Apple Cider & Donuts

In the fall my favorite tradition is making apple cider. Uncle Ed and Aunt Bev have a really fantastic cider press they are kind enough to run for us. We provide the apples and as many donuts as we can fry.

The weeks leading up to the pressing, Dad takes stock of the different apple trees on the farms to see which ones have the most apples, or asks neighbors if he and pick their apples if his trees don’t look promising. Picking apples (not to be confused with “apple picking,” which is what city folk do) is a fun task because it involves ladders, or tractors, or climbing apple trees, and/or Dad’s favorite approach: climbing the tree himself and shaking the branches with all his might so the apples drop onto a tarp below. No one is terribly discerning about the state of the apples – Dad’s rule is: as long as they aren’t rotten, they are good for cider. Often he takes a half-rotten apple and scoops out the rotten part with his bare hands, then throws the good half in the bucket for cider.

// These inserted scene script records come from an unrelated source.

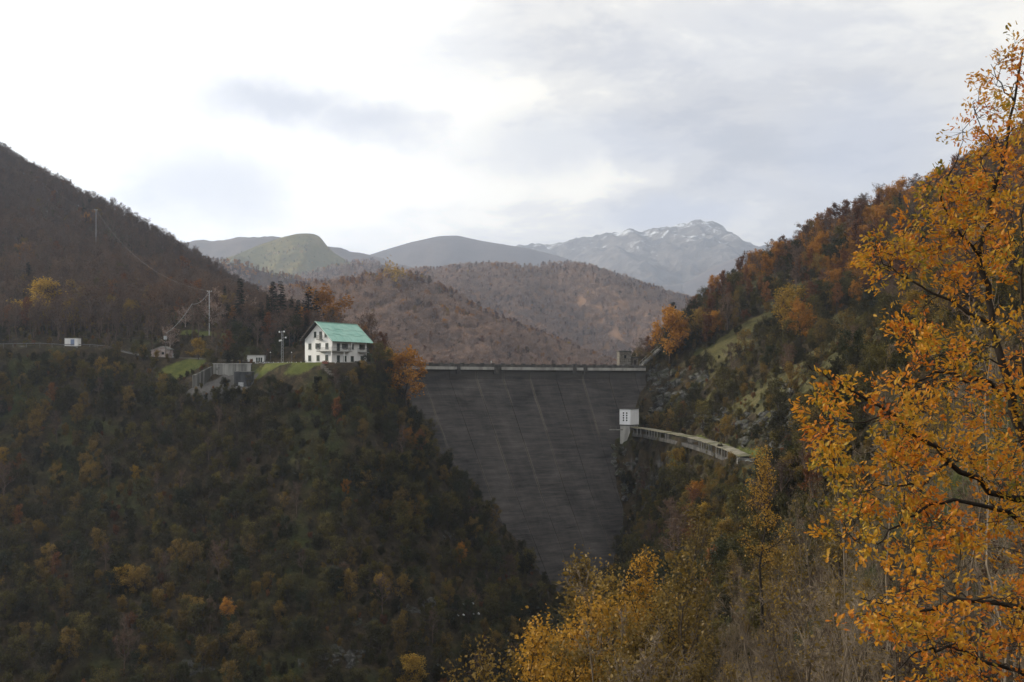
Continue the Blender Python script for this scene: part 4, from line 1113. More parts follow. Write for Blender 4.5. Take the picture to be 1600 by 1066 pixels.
# woods on the far hills
def far_wood(key, name, label, cell, probs, probs_top, scale):
    h_ = HILL[key]; X, Y, Z = h_['X'], h_['Y'], h_['Z']
    w = X[0, -1] - X[0, 0]; dpt = Y[-1, 0] - Y[0, 0]
    n = int(w * dpt / cell ** 2)
    u = RG.uniform(0, X.shape[1] - 1.001, n)
    ty = RG.uniform(Y[0, 0], Y[-1, 0], n); yi = np.interp(ty, Y[:, 0], np.arange(Y.shape[0])); yi = np.clip(yi, 0, Y.shape[0] - 1.001)
    i, j = yi.astype(int), u.astype(int); fy_, fx_ = yi - i, u - j
    def bl(A): return (A[i, j] * (1 - fx_) + A[i, j + 1] * fx_) * (1 - fy_) + (A[i + 1, j] * (1 - fx_) + A[i + 1, j + 1] * fx_) * fy_
    x, y, z = bl(X), bl(Y), bl(Z)
    ridge_z = Z.max(axis=0)[j]
    rel = z / np.maximum(ridge_z, 1)
    yr = Y[np.argmax(Z, axis=0), 0][j]
    k = (y < yr + 30) & (z > -5)
    if key == 'A': k &= (HZ - F * z / y < 590)
    x, y, z, rel = x[k], y[k], z[k], rel[k]
    n = len(x); u = RG.uniform(0, 1, n); cl = fbm(x / (cell * 9), y / (cell * 9), 21, 3)
    kd = np.where(rel + 0.10 * cl + RG.normal(0, 0.05, n) > 0.90, pick_kind(KINDS, probs_top, n), pick_kind(KINDS, probs, n))
    kd = np.where((cl > 0.33) & (u < 0.5), pick_kind(KINDS, probs_top, n), kd)
    idx = [n_of[KINDS[a]][b % len(PR[KINDS[a]])] for a, b in zip(kd, RG.integers(0, 99, n))]
    mass(name, label, KINDS, np.stack([x, y, z - 0.3], 1), idx, RG.uniform(0.7, 1.15, n) * scale, RG.uniform(0, 6.28, n))
far_wood('A', 'distant_wood', 'hazy brown wood on the near hill behind the house', 4.6, [2, 7, 3.5, 1.4, 1.2, 0.35, 0.4, 0.1, 0, 0, 0, 0, 0, 84], [3, 12, 36, 14, 8, 1, 1, 0, 0, 0, 0, 0, 0, 25], 0.85)
far_wood('A2', 'distant_wood', 'hazy orange wood on the low foothill', 6.5, [5, 30, 18, 4, 5, 0.5, 2, 1, 0, 0, 0, 0, 0, 35], [10, 20, 40, 18, 10, 2, 1, 0, 0, 0, 0, 0, 0], 0.95)
far_wood('A3', 'distant_wood', 'hazy wood on the saddle hill', 9.0, [5, 12, 6, 1, 6, 0.5, 4, 1, 0, 0, 0, 0, 0, 60], [2, 14, 20, 6, 12, 2, 4, 0, 0, 0, 0, 0, 0, 30], 1.2)
far_wood('B', 'distant_wood', 'leafless brown wood on the broad middle hill', 6.0, [1, 6, 3, 0.5, 1.5, 0.2, 0.5, 0.1, 0, 0, 0, 0, 0, 84], [1, 12, 20, 5, 5, 0.5, 0.5, 0, 0, 0, 0, 0, 0, 56], 0.95)
far_wood('C', 'distant_wood', 'scattered trees and scrub on the green dome', 15.0, [4, 14, 4, 1, 16, 2, 26, 6, 0, 0, 0, 0, 0, 8], [0, 0, 0, 0, 0, 0, 6, 0, 0, 20, 20, 0, 0, 0], 0.75)

# ------------------------------------------------------------------ the white house
MAT['green_roof'] = material('green_sheet_roof', f_plain, (0.24, 0.47, 0.39), (0.33, 0.56, 0.47), 0.5, 0.55, 0.35, 0.0, (1, 1, 1), 0.1)
MAT['roof_edge'] = material('pale_green_roof_edge', f_plain, (0.40, 0.55, 0.47), (0.48, 0.62, 0.54), 1.0, 0.6)
MAT['house_wall'] = material('white_house_render', f_plain, (0.76, 0.76, 0.73), (0.86, 0.86, 0.83), 0.5, 0.85, 0.2, 0.0, (1, 1, 0.35))
MAT['shutter'] = material('dark_green_shutter', f_plain, (0.018, 0.030, 0.022), (0.03, 0.045, 0.034), 3.0, 0.6)
MAT['dark_wood'] = material('dark_eaves_wood', f_plain, (0.020, 0.014, 0.010), (0.04, 0.028, 0.02), 2.0, 0.7, 0.3, 0.0, (1, 1, 0.2))
MAT['balcony'] = material('grey_balcony_concrete', f_plain, (0.20, 0.20, 0.18), (0.33, 0.33, 0.30), 1.2, 0.85)
MAT['glass'] = material('dark_window_glass', lambda nt: principled(nt, (0.015, 0.018, 0.02), 0.08, 0.5))
MAT['curtain'] = material('pale_curtain', f_plain, (0.45, 0.44, 0.40), (0.6, 0.59, 0.55), 3.0)

Bc = at(518, 567, 251.5); HB = 5.5
house = empty('house', (Bc[0], Bc[1], HB), math.atan2(0.81, 0.587))
tag(house, 'white three storey gabled house with a light green roof and dark shutters', 'house')
LH_, WH_, RZ_, PITCH = 13.0, 10.2, 10.9, 0.81
def wallz(y): return RZ_ - 0.36 - PITCH * abs(y - WH_ / 2)
# walls as one shell: pentagon extruded along the ridge
pent = [(0, 0, -1.2), (0, WH_, -1.2), (0, WH_, wallz(WH_)), (0, WH_ / 2, wallz(WH_ / 2)), (0, 0, wallz(0))]
MB().prism(pent, (LH_, 0, 0)).build('wall', MAT['house_wall'], house)
roof = mobj('roof', MB().prism([(-1.0, -1.15, RZ_ - 0.22 - PITCH * (WH_ / 2 + 1.15)), (-1.0, WH_ / 2, RZ_ - 0.22), (-1.0, WH_ + 0.6, RZ_ - 0.22 - PITCH * (WH_ / 2 + 0.6)), (-1.0, WH_ + 0.6, RZ_ - 0.05 - PITCH * (WH_ / 2 + 0.6)), (-1.0, WH_ / 2, RZ_ - 0.05), (-1.0, -1.15, RZ_ - 0.05 - PITCH * (WH_ / 2 + 1.15))], (LH_ + 2.0, 0, 0)).mesh('roof', MAT['dark_wood']), house)
nsl = np.array([0, -PITCH, 1.0]); nsl /= np.linalg.norm(nsl)
rr_ = random.Random(3)
for side in (-1, 1):
    y_e = -1.3 if side < 0 else WH_ + 0.75
    full = (WH_ / 2 + (1.3 if side < 0 else 0.75))
    ncol = 6
    for c in range(ncol):
        cuts = [0, 0.33 + 0.07 * (c % 2), 0.60 + 0.08 * ((c + 1) % 2), 1.0]
        for j in range(3):
            d0, d1 = cuts[j] * full, cuts[j + 1] * full         # measured from the ridge outwards
            x0, x1 = -1.1 + (LH_ + 2.2) * c / ncol + 0.012, -1.1 + (LH_ + 2.2) * (c + 1) / ncol - 0.012
            lift = 0.075 - j * 0.025
            pts = []
            for (xx, dd, up_) in [(x0, d0, 0), (x1, d0, 0), (x1, d1 + 0.16, 0.06), (x0, d1 + 0.16, 0.06)]:
                pts.append((xx, WH_ / 2 + side * dd, RZ_ - 0.04 - PITCH * dd + lift + up_))
            MB().prism(pts, (0, 0, 0.03)).build('roof_sheet', MAT['green_roof'], roof)
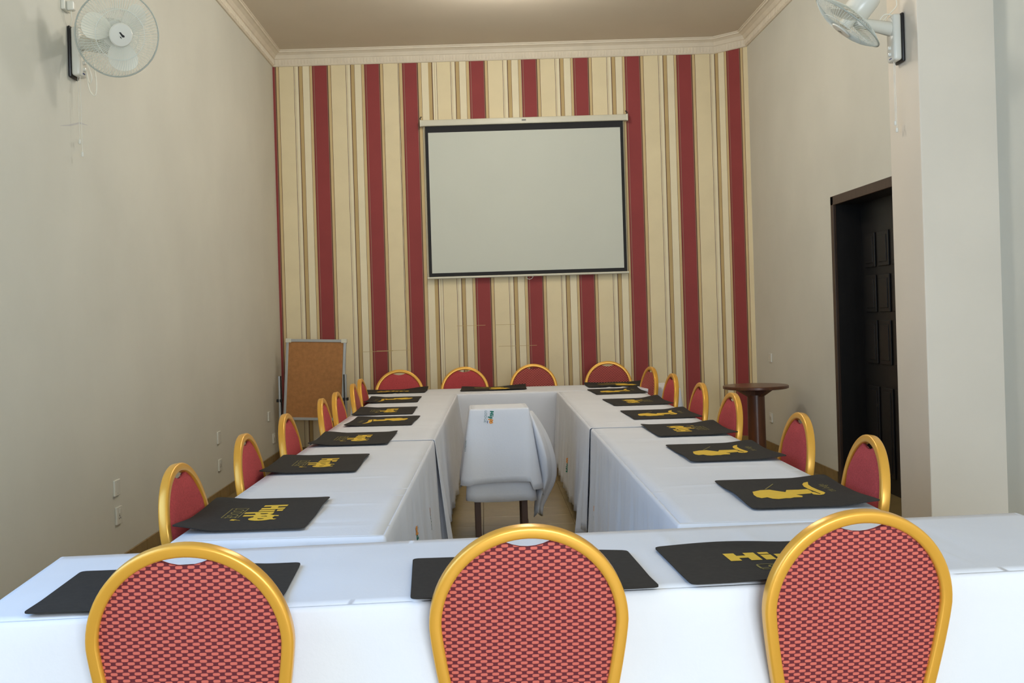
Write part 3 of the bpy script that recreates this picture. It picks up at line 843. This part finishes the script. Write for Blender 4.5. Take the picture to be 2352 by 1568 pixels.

Whenever anyone asks (and usually a kid does) what happens if there is a worm in an apple. the standard response is: “a little work juice isn’t going to hurt anybody”. So far, that has held true.

Uncle Ed passed away, so the tradition of taking apples to Ed’s farm has most likely come to an end. The past couple of years we have gotten the manual cider press that sits on the front porch of the farm as an ornament up and running and made several gallons of cider. It is as delicious as ever.